━━ Listed records ━━
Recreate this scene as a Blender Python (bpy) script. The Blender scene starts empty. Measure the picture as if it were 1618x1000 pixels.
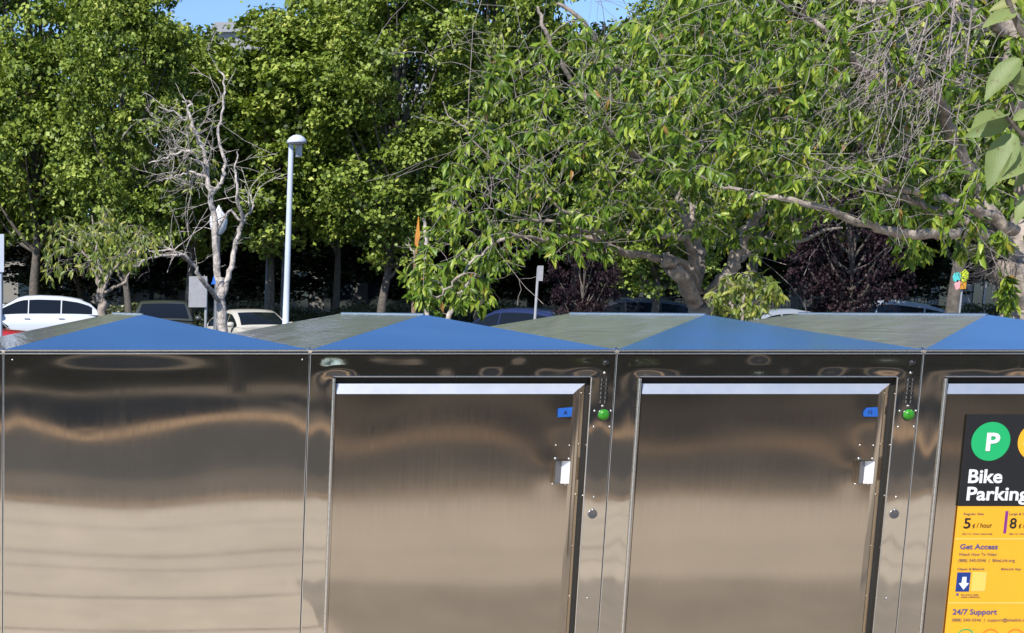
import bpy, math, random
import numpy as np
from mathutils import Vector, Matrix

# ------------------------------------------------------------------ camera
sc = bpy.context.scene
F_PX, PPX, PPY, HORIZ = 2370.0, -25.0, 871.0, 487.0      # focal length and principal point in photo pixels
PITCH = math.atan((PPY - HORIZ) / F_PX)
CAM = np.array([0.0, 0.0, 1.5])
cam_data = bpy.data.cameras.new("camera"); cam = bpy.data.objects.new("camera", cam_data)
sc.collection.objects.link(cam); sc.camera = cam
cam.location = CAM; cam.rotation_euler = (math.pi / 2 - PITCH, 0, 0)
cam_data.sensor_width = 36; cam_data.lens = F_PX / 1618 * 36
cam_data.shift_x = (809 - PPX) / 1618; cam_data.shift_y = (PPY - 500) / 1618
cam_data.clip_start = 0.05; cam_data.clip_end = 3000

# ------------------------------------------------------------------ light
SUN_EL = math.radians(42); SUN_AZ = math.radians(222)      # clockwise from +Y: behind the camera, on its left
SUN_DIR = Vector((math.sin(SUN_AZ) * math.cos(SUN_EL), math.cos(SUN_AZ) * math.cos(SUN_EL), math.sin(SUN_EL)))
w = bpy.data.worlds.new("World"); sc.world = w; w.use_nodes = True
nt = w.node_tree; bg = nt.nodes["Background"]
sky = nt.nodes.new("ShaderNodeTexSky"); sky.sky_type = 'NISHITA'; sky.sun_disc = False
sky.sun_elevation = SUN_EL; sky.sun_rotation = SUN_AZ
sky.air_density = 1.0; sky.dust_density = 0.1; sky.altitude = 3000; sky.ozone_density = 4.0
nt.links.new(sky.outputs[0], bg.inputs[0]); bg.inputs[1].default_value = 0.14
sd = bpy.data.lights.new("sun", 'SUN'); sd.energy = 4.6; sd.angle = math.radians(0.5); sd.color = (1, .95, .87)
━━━
━━ Listed records ━━
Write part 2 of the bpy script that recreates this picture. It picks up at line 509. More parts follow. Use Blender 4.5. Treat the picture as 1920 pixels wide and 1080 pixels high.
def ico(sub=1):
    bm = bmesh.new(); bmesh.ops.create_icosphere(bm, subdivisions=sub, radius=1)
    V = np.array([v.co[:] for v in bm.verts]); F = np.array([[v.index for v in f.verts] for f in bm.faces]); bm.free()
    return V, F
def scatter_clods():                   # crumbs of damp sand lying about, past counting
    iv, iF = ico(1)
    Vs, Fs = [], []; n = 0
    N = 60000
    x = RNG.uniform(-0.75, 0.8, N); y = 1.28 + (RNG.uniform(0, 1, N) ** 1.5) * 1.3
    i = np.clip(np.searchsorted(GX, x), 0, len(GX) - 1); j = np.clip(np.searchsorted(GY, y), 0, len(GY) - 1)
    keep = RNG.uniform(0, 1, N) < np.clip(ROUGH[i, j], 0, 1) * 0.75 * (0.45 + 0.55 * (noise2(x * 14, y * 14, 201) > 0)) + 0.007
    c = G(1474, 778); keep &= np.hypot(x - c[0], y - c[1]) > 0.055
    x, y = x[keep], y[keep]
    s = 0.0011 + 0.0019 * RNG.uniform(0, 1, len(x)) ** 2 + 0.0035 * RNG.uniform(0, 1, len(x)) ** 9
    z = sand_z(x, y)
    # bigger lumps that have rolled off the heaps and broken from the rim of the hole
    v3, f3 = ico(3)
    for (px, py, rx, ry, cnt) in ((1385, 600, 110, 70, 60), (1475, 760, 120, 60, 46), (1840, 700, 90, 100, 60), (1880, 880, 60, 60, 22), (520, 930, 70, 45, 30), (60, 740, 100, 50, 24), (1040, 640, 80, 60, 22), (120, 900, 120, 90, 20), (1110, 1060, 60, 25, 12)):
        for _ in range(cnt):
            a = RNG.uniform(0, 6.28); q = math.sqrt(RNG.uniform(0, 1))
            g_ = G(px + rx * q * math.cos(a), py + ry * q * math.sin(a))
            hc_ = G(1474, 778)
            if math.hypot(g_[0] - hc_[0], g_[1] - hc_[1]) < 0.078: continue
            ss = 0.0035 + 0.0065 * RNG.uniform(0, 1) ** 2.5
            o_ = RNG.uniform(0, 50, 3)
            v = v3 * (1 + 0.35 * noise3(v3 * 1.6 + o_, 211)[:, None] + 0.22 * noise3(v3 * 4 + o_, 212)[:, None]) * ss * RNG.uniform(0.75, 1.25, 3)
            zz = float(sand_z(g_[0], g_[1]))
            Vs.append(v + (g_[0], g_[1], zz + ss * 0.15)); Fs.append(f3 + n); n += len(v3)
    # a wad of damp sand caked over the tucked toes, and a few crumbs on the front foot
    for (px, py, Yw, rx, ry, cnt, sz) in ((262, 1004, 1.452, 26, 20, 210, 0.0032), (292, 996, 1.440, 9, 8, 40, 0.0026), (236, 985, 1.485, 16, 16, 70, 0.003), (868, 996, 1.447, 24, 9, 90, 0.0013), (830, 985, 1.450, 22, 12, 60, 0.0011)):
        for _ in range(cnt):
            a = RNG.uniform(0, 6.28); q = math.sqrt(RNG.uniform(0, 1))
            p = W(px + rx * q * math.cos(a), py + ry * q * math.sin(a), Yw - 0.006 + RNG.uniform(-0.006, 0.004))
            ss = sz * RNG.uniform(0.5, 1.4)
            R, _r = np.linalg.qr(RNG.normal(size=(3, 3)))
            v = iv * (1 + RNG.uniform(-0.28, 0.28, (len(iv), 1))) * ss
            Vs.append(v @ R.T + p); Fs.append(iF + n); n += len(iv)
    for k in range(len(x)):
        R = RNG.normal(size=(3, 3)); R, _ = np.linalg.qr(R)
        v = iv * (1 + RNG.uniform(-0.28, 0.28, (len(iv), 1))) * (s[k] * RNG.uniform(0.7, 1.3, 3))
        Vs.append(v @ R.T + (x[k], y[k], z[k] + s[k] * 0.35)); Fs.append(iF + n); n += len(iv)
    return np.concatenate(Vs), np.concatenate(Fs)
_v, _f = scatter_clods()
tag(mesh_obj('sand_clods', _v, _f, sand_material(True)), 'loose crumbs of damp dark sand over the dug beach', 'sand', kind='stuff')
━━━
━━ Listed records ━━
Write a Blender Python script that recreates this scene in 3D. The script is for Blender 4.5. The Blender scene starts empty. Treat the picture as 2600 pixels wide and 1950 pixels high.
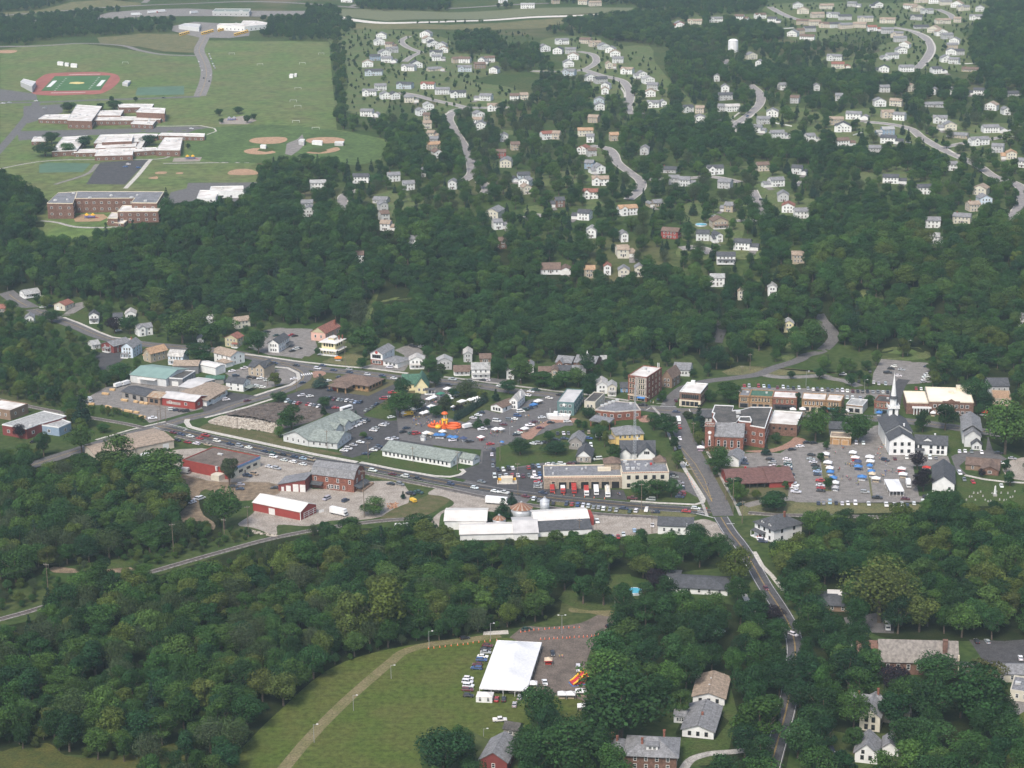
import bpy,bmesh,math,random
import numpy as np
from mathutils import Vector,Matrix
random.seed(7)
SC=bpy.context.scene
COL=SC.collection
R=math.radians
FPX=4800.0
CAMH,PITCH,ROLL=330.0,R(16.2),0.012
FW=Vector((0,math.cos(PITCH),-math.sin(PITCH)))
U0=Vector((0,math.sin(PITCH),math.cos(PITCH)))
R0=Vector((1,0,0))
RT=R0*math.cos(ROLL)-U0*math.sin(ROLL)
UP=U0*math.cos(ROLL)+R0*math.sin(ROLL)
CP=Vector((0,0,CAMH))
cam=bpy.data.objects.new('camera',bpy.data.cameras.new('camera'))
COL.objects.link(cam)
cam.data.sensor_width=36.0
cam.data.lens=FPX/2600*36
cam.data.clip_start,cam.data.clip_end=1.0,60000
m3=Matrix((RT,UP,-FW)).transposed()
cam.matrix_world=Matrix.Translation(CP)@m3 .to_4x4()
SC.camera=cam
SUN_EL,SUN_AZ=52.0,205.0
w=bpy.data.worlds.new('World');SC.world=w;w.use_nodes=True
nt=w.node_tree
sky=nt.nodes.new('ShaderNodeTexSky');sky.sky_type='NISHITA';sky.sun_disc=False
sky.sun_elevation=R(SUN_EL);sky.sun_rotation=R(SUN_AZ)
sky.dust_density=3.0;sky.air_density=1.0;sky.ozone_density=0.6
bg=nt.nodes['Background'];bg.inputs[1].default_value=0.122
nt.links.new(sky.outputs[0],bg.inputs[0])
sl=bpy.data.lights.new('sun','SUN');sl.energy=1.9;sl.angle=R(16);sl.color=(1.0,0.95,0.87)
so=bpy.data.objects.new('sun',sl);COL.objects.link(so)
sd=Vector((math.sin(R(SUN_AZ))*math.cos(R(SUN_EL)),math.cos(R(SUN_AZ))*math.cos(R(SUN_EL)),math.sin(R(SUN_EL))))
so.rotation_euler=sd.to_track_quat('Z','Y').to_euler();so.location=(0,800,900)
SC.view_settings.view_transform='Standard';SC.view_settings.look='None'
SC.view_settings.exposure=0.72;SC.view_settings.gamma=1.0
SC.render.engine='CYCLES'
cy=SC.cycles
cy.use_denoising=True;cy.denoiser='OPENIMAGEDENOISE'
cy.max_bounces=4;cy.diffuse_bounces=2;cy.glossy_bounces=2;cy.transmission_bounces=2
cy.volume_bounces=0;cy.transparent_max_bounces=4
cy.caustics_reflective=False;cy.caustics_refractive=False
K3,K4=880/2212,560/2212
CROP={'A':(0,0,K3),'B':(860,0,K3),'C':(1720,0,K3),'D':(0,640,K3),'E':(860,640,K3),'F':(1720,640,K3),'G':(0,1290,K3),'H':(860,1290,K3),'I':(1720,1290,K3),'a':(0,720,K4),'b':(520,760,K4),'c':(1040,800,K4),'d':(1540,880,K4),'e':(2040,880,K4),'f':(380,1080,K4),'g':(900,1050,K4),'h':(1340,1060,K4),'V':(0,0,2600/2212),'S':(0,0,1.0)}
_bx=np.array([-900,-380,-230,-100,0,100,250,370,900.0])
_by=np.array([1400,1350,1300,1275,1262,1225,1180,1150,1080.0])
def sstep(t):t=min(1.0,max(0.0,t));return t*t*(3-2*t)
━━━
Write out the lines from the one containing "Recreate this scene" down to the one containing "from mathutils import Vector, Matrix", both included, exactly as they appear. Leave out any pictures.

▶ **Answer below**:
Recreate this scene as a Blender Python (bpy) script. The Blender scene starts empty. Measure the picture as if it were 1618x1000 pixels.
import bpy, math, random
import numpy as np
from mathutils import Vector, Matrix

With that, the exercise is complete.